Material ▸
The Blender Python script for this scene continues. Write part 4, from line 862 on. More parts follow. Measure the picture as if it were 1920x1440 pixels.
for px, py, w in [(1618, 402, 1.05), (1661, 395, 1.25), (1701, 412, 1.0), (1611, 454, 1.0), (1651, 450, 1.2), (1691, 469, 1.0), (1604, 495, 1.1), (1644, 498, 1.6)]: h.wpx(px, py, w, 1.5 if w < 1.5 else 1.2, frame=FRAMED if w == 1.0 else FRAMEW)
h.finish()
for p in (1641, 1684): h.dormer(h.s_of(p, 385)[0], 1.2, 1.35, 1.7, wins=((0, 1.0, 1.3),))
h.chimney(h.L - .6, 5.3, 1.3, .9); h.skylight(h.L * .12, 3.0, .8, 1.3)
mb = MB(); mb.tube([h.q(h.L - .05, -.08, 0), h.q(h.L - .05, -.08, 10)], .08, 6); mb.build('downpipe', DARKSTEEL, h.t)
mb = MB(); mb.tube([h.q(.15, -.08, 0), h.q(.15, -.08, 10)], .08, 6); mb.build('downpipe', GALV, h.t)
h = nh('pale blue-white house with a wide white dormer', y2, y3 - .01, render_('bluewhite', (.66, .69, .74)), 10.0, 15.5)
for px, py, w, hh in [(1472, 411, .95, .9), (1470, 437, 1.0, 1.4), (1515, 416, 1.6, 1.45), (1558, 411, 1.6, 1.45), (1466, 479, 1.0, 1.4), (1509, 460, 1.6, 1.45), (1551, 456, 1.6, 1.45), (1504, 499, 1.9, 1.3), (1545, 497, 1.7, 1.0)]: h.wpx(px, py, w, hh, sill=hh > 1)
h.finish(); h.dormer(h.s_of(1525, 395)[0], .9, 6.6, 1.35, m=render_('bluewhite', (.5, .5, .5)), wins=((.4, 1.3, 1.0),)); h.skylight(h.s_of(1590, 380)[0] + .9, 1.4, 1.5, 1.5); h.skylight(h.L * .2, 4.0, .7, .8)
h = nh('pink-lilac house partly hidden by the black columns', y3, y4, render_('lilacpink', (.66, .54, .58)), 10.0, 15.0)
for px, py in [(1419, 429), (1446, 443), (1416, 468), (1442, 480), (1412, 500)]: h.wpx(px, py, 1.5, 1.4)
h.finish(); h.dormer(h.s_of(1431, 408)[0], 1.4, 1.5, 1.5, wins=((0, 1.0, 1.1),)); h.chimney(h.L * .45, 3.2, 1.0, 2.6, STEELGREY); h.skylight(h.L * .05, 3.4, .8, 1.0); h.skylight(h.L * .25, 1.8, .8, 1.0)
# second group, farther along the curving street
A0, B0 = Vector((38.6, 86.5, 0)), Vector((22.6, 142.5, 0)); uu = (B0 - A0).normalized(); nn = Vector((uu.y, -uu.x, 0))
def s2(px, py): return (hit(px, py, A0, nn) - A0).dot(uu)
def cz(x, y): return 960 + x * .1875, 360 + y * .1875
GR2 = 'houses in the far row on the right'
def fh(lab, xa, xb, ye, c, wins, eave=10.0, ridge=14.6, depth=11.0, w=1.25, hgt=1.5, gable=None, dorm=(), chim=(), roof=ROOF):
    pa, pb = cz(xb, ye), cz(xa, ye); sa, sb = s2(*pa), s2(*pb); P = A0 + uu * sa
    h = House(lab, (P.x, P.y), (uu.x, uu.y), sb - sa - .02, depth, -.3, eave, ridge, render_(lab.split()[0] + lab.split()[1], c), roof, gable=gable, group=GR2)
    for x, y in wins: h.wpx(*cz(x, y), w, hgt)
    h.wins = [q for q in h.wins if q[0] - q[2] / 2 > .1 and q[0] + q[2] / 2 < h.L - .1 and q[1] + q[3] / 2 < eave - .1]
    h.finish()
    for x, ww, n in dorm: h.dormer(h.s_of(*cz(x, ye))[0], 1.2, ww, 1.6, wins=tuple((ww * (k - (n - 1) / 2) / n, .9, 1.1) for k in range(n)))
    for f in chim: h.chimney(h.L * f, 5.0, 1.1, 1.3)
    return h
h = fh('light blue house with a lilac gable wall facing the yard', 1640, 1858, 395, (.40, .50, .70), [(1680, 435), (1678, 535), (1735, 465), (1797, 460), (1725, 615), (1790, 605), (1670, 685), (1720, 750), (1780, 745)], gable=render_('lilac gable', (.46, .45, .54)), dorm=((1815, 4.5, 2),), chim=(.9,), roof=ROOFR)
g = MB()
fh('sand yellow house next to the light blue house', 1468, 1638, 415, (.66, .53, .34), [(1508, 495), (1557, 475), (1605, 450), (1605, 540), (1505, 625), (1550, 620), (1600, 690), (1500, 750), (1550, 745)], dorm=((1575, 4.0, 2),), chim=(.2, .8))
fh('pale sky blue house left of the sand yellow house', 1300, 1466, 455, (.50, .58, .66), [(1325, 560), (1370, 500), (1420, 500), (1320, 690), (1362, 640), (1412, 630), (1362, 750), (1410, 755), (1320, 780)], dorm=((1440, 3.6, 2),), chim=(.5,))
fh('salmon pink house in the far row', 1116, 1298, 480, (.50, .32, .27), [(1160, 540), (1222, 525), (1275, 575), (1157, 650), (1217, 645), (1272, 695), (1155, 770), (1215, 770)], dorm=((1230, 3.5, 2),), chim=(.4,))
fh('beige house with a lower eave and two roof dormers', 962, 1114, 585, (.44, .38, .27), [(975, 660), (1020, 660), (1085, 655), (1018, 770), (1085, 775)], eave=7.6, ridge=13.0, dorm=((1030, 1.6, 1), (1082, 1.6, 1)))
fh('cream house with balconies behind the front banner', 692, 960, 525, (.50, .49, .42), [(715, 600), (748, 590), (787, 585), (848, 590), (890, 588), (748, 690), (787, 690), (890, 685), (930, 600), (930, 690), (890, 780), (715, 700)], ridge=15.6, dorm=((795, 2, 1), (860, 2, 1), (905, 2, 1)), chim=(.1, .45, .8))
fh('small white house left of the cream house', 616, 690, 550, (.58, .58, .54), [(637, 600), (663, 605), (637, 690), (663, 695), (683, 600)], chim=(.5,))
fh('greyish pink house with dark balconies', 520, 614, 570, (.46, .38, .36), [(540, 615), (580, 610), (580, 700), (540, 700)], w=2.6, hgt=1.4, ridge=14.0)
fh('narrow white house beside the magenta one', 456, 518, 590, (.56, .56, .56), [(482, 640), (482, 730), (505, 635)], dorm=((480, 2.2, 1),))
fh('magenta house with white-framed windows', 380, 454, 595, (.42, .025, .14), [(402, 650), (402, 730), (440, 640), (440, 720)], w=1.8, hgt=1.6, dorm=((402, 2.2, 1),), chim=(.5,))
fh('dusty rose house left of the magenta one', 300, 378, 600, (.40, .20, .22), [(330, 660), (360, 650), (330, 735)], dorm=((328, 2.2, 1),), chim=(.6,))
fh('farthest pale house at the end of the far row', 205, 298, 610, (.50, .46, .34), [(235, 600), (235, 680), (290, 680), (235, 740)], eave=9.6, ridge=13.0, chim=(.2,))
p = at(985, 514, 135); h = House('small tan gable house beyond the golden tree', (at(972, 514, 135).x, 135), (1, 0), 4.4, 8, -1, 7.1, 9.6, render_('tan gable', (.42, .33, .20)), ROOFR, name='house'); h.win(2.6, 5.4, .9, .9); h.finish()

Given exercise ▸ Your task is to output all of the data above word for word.

Solution to this problem ▸
The Blender Python script for this scene continues. Write part 4, from line 862 on. More parts follow. Measure the picture as if it were 1920x1440 pixels.
for px, py, w in [(1618, 402, 1.05), (1661, 395, 1.25), (1701, 412, 1.0), (1611, 454, 1.0), (1651, 450, 1.2), (1691, 469, 1.0), (1604, 495, 1.1), (1644, 498, 1.6)]: h.wpx(px, py, w, 1.5 if w < 1.5 else 1.2, frame=FRAMED if w == 1.0 else FRAMEW)
h.finish()
for p in (1641, 1684): h.dormer(h.s_of(p, 385)[0], 1.2, 1.35, 1.7, wins=((0, 1.0, 1.3),))
h.chimney(h.L - .6, 5.3, 1.3, .9); h.skylight(h.L * .12, 3.0, .8, 1.3)
mb = MB(); mb.tube([h.q(h.L - .05, -.08, 0), h.q(h.L - .05, -.08, 10)], .08, 6); mb.build('downpipe', DARKSTEEL, h.t)
mb = MB(); mb.tube([h.q(.15, -.08, 0), h.q(.15, -.08, 10)], .08, 6); mb.build('downpipe', GALV, h.t)
h = nh('pale blue-white house with a wide white dormer', y2, y3 - .01, render_('bluewhite', (.66, .69, .74)), 10.0, 15.5)
for px, py, w, hh in [(1472, 411, .95, .9), (1470, 437, 1.0, 1.4), (1515, 416, 1.6, 1.45), (1558, 411, 1.6, 1.45), (1466, 479, 1.0, 1.4), (1509, 460, 1.6, 1.45), (1551, 456, 1.6, 1.45), (1504, 499, 1.9, 1.3), (1545, 497, 1.7, 1.0)]: h.wpx(px, py, w, hh, sill=hh > 1)
h.finish(); h.dormer(h.s_of(1525, 395)[0], .9, 6.6, 1.35, m=render_('bluewhite', (.5, .5, .5)), wins=((.4, 1.3, 1.0),)); h.skylight(h.s_of(1590, 380)[0] + .9, 1.4, 1.5, 1.5); h.skylight(h.L * .2, 4.0, .7, .8)
h = nh('pink-lilac house partly hidden by the black columns', y3, y4, render_('lilacpink', (.66, .54, .58)), 10.0, 15.0)
for px, py in [(1419, 429), (1446, 443), (1416, 468), (1442, 480), (1412, 500)]: h.wpx(px, py, 1.5, 1.4)
h.finish(); h.dormer(h.s_of(1431, 408)[0], 1.4, 1.5, 1.5, wins=((0, 1.0, 1.1),)); h.chimney(h.L * .45, 3.2, 1.0, 2.6, STEELGREY); h.skylight(h.L * .05, 3.4, .8, 1.0); h.skylight(h.L * .25, 1.8, .8, 1.0)
# second group, farther along the curving street
A0, B0 = Vector((38.6, 86.5, 0)), Vector((22.6, 142.5, 0)); uu = (B0 - A0).normalized(); nn = Vector((uu.y, -uu.x, 0))
def s2(px, py): return (hit(px, py, A0, nn) - A0).dot(uu)
def cz(x, y): return 960 + x * .1875, 360 + y * .1875
GR2 = 'houses in the far row on the right'
def fh(lab, xa, xb, ye, c, wins, eave=10.0, ridge=14.6, depth=11.0, w=1.25, hgt=1.5, gable=None, dorm=(), chim=(), roof=ROOF):
    pa, pb = cz(xb, ye), cz(xa, ye); sa, sb = s2(*pa), s2(*pb); P = A0 + uu * sa
    h = House(lab, (P.x, P.y), (uu.x, uu.y), sb - sa - .02, depth, -.3, eave, ridge, render_(lab.split()[0] + lab.split()[1], c), roof, gable=gable, group=GR2)
    for x, y in wins: h.wpx(*cz(x, y), w, hgt)
    h.wins = [q for q in h.wins if q[0] - q[2] / 2 > .1 and q[0] + q[2] / 2 < h.L - .1 and q[1] + q[3] / 2 < eave - .1]
    h.finish()
    for x, ww, n in dorm: h.dormer(h.s_of(*cz(x, ye))[0], 1.2, ww, 1.6, wins=tuple((ww * (k - (n - 1) / 2) / n, .9, 1.1) for k in range(n)))
    for f in chim: h.chimney(h.L * f, 5.0, 1.1, 1.3)
    return h
h = fh('light blue house with a lilac gable wall facing the yard', 1640, 1858, 395, (.40, .50, .70), [(1680, 435), (1678, 535), (1735, 465), (1797, 460), (1725, 615), (1790, 605), (1670, 685), (1720, 750), (1780, 745)], gable=render_('lilac gable', (.46, .45, .54)), dorm=((1815, 4.5, 2),), chim=(.9,), roof=ROOFR)
g = MB()
fh('sand yellow house next to the light blue house', 1468, 1638, 415, (.66, .53, .34), [(1508, 495), (1557, 475), (1605, 450), (1605, 540), (1505, 625), (1550, 620), (1600, 690), (1500, 750), (1550, 745)], dorm=((1575, 4.0, 2),), chim=(.2, .8))
fh('pale sky blue house left of the sand yellow house', 1300, 1466, 455, (.50, .58, .66), [(1325, 560), (1370, 500), (1420, 500), (1320, 690), (1362, 640), (1412, 630), (1362, 750), (1410, 755), (1320, 780)], dorm=((1440, 3.6, 2),), chim=(.5,))
fh('salmon pink house in the far row', 1116, 1298, 480, (.50, .32, .27), [(1160, 540), (1222, 525), (1275, 575), (1157, 650), (1217, 645), (1272, 695), (1155, 770), (1215, 770)], dorm=((1230, 3.5, 2),), chim=(.4,))
fh('beige house with a lower eave and two roof dormers', 962, 1114, 585, (.44, .38, .27), [(975, 660), (1020, 660), (1085, 655), (1018, 770), (1085, 775)], eave=7.6, ridge=13.0, dorm=((1030, 1.6, 1), (1082, 1.6, 1)))
fh('cream house with balconies behind the front banner', 692, 960, 525, (.50, .49, .42), [(715, 600), (748, 590), (787, 585), (848, 590), (890, 588), (748, 690), (787, 690), (890, 685), (930, 600), (930, 690), (890, 780), (715, 700)], ridge=15.6, dorm=((795, 2, 1), (860, 2, 1), (905, 2, 1)), chim=(.1, .45, .8))
fh('small white house left of the cream house', 616, 690, 550, (.58, .58, .54), [(637, 600), (663, 605), (637, 690), (663, 695), (683, 600)], chim=(.5,))
fh('greyish pink house with dark balconies', 520, 614, 570, (.46, .38, .36), [(540, 615), (580, 610), (580, 700), (540, 700)], w=2.6, hgt=1.4, ridge=14.0)
fh('narrow white house beside the magenta one', 456, 518, 590, (.56, .56, .56), [(482, 640), (482, 730), (505, 635)], dorm=((480, 2.2, 1),))
fh('magenta house with white-framed windows', 380, 454, 595, (.42, .025, .14), [(402, 650), (402, 730), (440, 640), (440, 720)], w=1.8, hgt=1.6, dorm=((402, 2.2, 1),), chim=(.5,))
fh('dusty rose house left of the magenta one', 300, 378, 600, (.40, .20, .22), [(330, 660), (360, 650), (330, 735)], dorm=((328, 2.2, 1),), chim=(.6,))
fh('farthest pale house at the end of the far row', 205, 298, 610, (.50, .46, .34), [(235, 600), (235, 680), (290, 680), (235, 740)], eave=9.6, ridge=13.0, chim=(.2,))
p = at(985, 514, 135); h = House('small tan gable house beyond the golden tree', (at(972, 514, 135).x, 135), (1, 0), 4.4, 8, -1, 7.1, 9.6, render_('tan gable', (.42, .33, .20)), ROOFR, name='house'); h.win(2.6, 5.4, .9, .9); h.finish()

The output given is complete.